Pruning crossing/touching trunks on our Hopi Crape Myrtle.

Asked April 29, 2018, 3:13 PM EDT

We purchased two Hopi Crape Myrtle plants from a local nursery. They are nicely shaped but both have a couple of crossing/touching trunks. Is this going to be a problem in their growth, or do we need to cut the crossing/touching trunks? This will definitely take away from their nice shape!

Clackamas County Oregon

6 Responses

It will easier to respond to your questions if you send images of the trees. You can attach mages when you replay to this email.

Preferred are 2 to 3 images of each tree -- overall (entire tree) and a closer view or 2 of the troublesome branches.

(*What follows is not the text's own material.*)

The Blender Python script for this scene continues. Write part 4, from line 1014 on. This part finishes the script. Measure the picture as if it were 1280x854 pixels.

I look forward to receiving your images.

This is the first crape Myrtle. I can only send three pictures at a time so I will send the second three next. Thanks, Jan

Here is the second Crape Myrtle. As you can see, the trunks are crossing/touching. We pruned upper branches that were doing this but we aren’t sure if the trunks that are crossed will cause a problem in the future. Thank you for your assessment. Jan R

Thank you for sending the images. They explain a lot. Yes, you should remove the crossing branch in each tree. (Soon.)

In each case, I believe that the "crosser" will eventually cause serious issues at the base of the tree, perhaps forcing each base to split.

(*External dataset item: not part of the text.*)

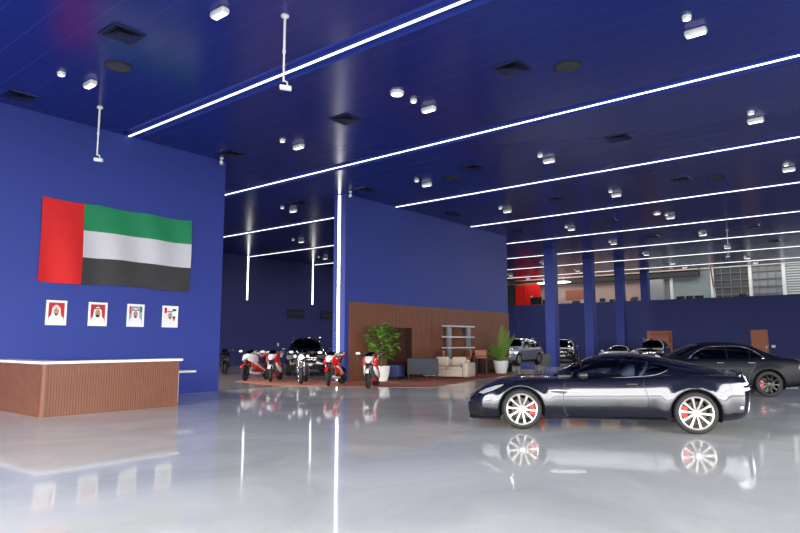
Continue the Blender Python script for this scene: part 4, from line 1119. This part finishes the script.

Although the removals may affect the overall appearance of each tree, you'll be surprised at how rapidly new sprouts will fill the space. And, frankly, the longer you wait, the less likely you are to remove those troublesome branches.

In the first tree, remove the branch on the right side that goes backward and through the center and is currently tied to the stake.

In the second tree, the target branch on the right is smaller but may already be rubbing on the larger adjacent branch.

I noticed your bark chip mulch. (Good idea!) Each year or so, top it off so that it remains 3 to 4 inches deep.

I'll add a comment because I don't know how familiar you are with how crepe myrtles grow in the northwest. (We've already had several inquiries asking if their trees died over the winter.) These trees "wake up" late in our region; they need more heat than we've had to date.

Jean, Thank you for your advice! Jan

You're welcome.

Enjoy the new additions to your garden!